<<<<
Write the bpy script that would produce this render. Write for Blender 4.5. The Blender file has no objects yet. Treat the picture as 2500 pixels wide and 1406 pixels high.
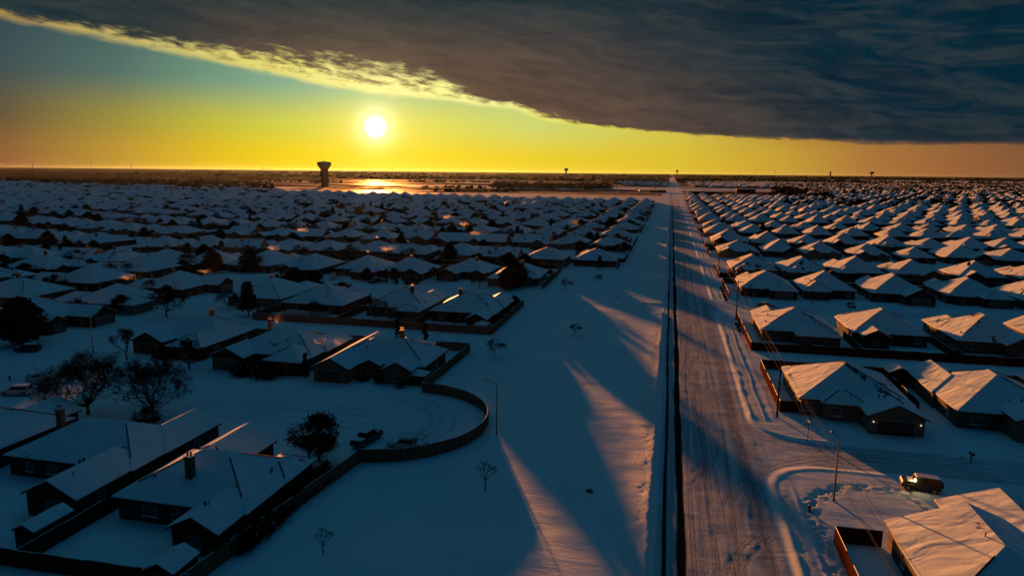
import bpy, math, random
import numpy as np
from mathutils import Vector
R = math.radians
scene = bpy.context.scene
col = scene.collection
random.seed(7)

# ------------------------------------------------------------------ camera
CAM_H = 38.0
FPX = 1675.0 / 2500.0            # focal length in image widths
PITCH, ROLL, YAW = R(9.606), R(0.573), R(12.84)
cam_data = bpy.data.cameras.new("camera")
cam = bpy.data.objects.new("camera", cam_data)
col.objects.link(cam)
cam_data.sensor_width = 36.0
cam_data.lens = 36.0 * FPX
cam_data.clip_start = 1.0
cam_data.clip_end = 120000.0
cam.location = (0, 0, CAM_H)
from mathutils import Matrix
cam.matrix_world = (Matrix.Translation((0, 0, CAM_H)) @ Matrix.Rotation(YAW, 4, 'Z')
                    @ Matrix.Rotation(R(90) - PITCH, 4, 'X') @ Matrix.Rotation(ROLL, 4, 'Z'))
scene.camera = cam

# ------------------------------------------------------------------ exposure
EXPO = 1.25
scene.view_settings.view_transform = 'Standard'
scene.view_settings.look = 'None'
scene.view_settings.exposure = EXPO
scene.view_settings.gamma = 1.0
scene.view_settings.use_curve_mapping = False
KEXP = 1.0 / (2.0 ** EXPO)

def s2l(c, k=1.0):
    o = []
    for v in c[:3]:
        v = v / 255.0
        o.append((v / 12.92 if v <= 0.04045 else ((v + 0.055) / 1.055) ** 2.4) * k)
    return (*o, 1.0)

# ------------------------------------------------------------------ node helper
class NT:
    def __init__(s, tree):
        s.t = tree; s.n = tree.nodes; s.l = tree.links
    def node(s, typ, **kw):
        n = s.n.new(typ)
        for k, v in kw.items(): setattr(n, k, v)
        return n
    def put(s, sock, v):
        if hasattr(v, 'is_output'): s.l.new(v, sock)
        elif isinstance(v, (tuple, list)) or not hasattr(sock, 'default_value'): sock.default_value = v
        else: sock.default_value = v
    def m(s, op, a, b=0.0, c=None, clamp=False):
        n = s.node('ShaderNodeMath', operation=op); n.use_clamp = clamp
        s.put(n.inputs[0], a); s.put(n.inputs[1], b)
        if c is not None: s.put(n.inputs[2], c)
        return n.outputs[0]
    def mix(s, f, a, b, mode='MIX'):
        n = s.node('ShaderNodeMix', data_type='RGBA', blend_type=mode)
        s.put(n.inputs[0], f); s.put(n.inputs[6], a); s.put(n.inputs[7], b)
        return n.outputs[2]
    def ramp(s, f, stops, interp='LINEAR'):
        n = s.node('ShaderNodeValToRGB'); cr = n.color_ramp; cr.interpolation = interp
        while len(cr.elements) < len(stops): cr.elements.new(0.5)
        for e, (p, c) in zip(cr.elements, stops):
            e.position = p; e.color = c if len(c) == 4 else (*c, 1)
        s.put(n.inputs[0], f)
        return n.outputs[0]
    def smooth(s, x, a, b, c=0.0, d=1.0):
        n = s.node('ShaderNodeMapRange', interpolation_type='SMOOTHSTEP')
        s.put(n.inputs[0], x)
        for i, v in enumerate((a, b, c, d)): s.put(n.inputs[i + 1], v)
        return n.outputs[0]
    def noise(s, vec, scale, detail=3, rough=0.5, dist=0.0):
        n = s.node('ShaderNodeTexNoise'); s.put(n.inputs['Vector'], vec)
        n.inputs['Scale'].default_value = scale; n.inputs['Detail'].default_value = detail
        n.inputs['Roughness'].default_value = rough; n.inputs['Distortion'].default_value = dist
        return n.outputs['Fac']
    def mapping(s, vec, scale=(1, 1, 1), rot=(0, 0, 0), loc=(0, 0, 0)):
        n = s.node('ShaderNodeMapping'); s.put(n.inputs[0], vec)
        n.inputs['Scale'].default_value = scale; n.inputs['Rotation'].default_value = rot
        n.inputs['Location'].default_value = loc
        return n.outputs[0]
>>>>
● WHAT IS ASKED: Working from the lines above, reproduce the material exactly and exclude its pictures.

● ANSWER FOR THE TASK:
Write the bpy script that would produce this render. Write for Blender 4.5. The Blender file has no objects yet. Treat the picture as 2500 pixels wide and 1406 pixels high.
import bpy, math, random
import numpy as np
from mathutils import Vector
R = math.radians
scene = bpy.context.scene
col = scene.collection
random.seed(7)

# ------------------------------------------------------------------ camera
CAM_H = 38.0
FPX = 1675.0 / 2500.0            # focal length in image widths
PITCH, ROLL, YAW = R(9.606), R(0.573), R(12.84)
cam_data = bpy.data.cameras.new("camera")
cam = bpy.data.objects.new("camera", cam_data)
col.objects.link(cam)
cam_data.sensor_width = 36.0
cam_data.lens = 36.0 * FPX
cam_data.clip_start = 1.0
cam_data.clip_end = 120000.0
cam.location = (0, 0, CAM_H)
from mathutils import Matrix
cam.matrix_world = (Matrix.Translation((0, 0, CAM_H)) @ Matrix.Rotation(YAW, 4, 'Z')
                    @ Matrix.Rotation(R(90) - PITCH, 4, 'X') @ Matrix.Rotation(ROLL, 4, 'Z'))
scene.camera = cam

# ------------------------------------------------------------------ exposure
EXPO = 1.25
scene.view_settings.view_transform = 'Standard'
scene.view_settings.look = 'None'
scene.view_settings.exposure = EXPO
scene.view_settings.gamma = 1.0
scene.view_settings.use_curve_mapping = False
KEXP = 1.0 / (2.0 ** EXPO)

def s2l(c, k=1.0):
    o = []
    for v in c[:3]:
        v = v / 255.0
        o.append((v / 12.92 if v <= 0.04045 else ((v + 0.055) / 1.055) ** 2.4) * k)
    return (*o, 1.0)

# ------------------------------------------------------------------ node helper
class NT:
    def __init__(s, tree):
        s.t = tree; s.n = tree.nodes; s.l = tree.links
    def node(s, typ, **kw):
        n = s.n.new(typ)
        for k, v in kw.items(): setattr(n, k, v)
        return n
    def put(s, sock, v):
        if hasattr(v, 'is_output'): s.l.new(v, sock)
        elif isinstance(v, (tuple, list)) or not hasattr(sock, 'default_value'): sock.default_value = v
        else: sock.default_value = v
    def m(s, op, a, b=0.0, c=None, clamp=False):
        n = s.node('ShaderNodeMath', operation=op); n.use_clamp = clamp
        s.put(n.inputs[0], a); s.put(n.inputs[1], b)
        if c is not None: s.put(n.inputs[2], c)
        return n.outputs[0]
    def mix(s, f, a, b, mode='MIX'):
        n = s.node('ShaderNodeMix', data_type='RGBA', blend_type=mode)
        s.put(n.inputs[0], f); s.put(n.inputs[6], a); s.put(n.inputs[7], b)
        return n.outputs[2]
    def ramp(s, f, stops, interp='LINEAR'):
        n = s.node('ShaderNodeValToRGB'); cr = n.color_ramp; cr.interpolation = interp
        while len(cr.elements) < len(stops): cr.elements.new(0.5)
        for e, (p, c) in zip(cr.elements, stops):
            e.position = p; e.color = c if len(c) == 4 else (*c, 1)
        s.put(n.inputs[0], f)
        return n.outputs[0]
    def smooth(s, x, a, b, c=0.0, d=1.0):
        n = s.node('ShaderNodeMapRange', interpolation_type='SMOOTHSTEP')
        s.put(n.inputs[0], x)
        for i, v in enumerate((a, b, c, d)): s.put(n.inputs[i + 1], v)
        return n.outputs[0]
    def noise(s, vec, scale, detail=3, rough=0.5, dist=0.0):
        n = s.node('ShaderNodeTexNoise'); s.put(n.inputs['Vector'], vec)
        n.inputs['Scale'].default_value = scale; n.inputs['Detail'].default_value = detail
        n.inputs['Roughness'].default_value = rough; n.inputs['Distortion'].default_value = dist
        return n.outputs['Fac']
    def mapping(s, vec, scale=(1, 1, 1), rot=(0, 0, 0), loc=(0, 0, 0)):
        n = s.node('ShaderNodeMapping'); s.put(n.inputs[0], vec)
        n.inputs['Scale'].default_value = scale; n.inputs['Rotation'].default_value = rot
        n.inputs['Location'].default_value = loc
        return n.outputs[0]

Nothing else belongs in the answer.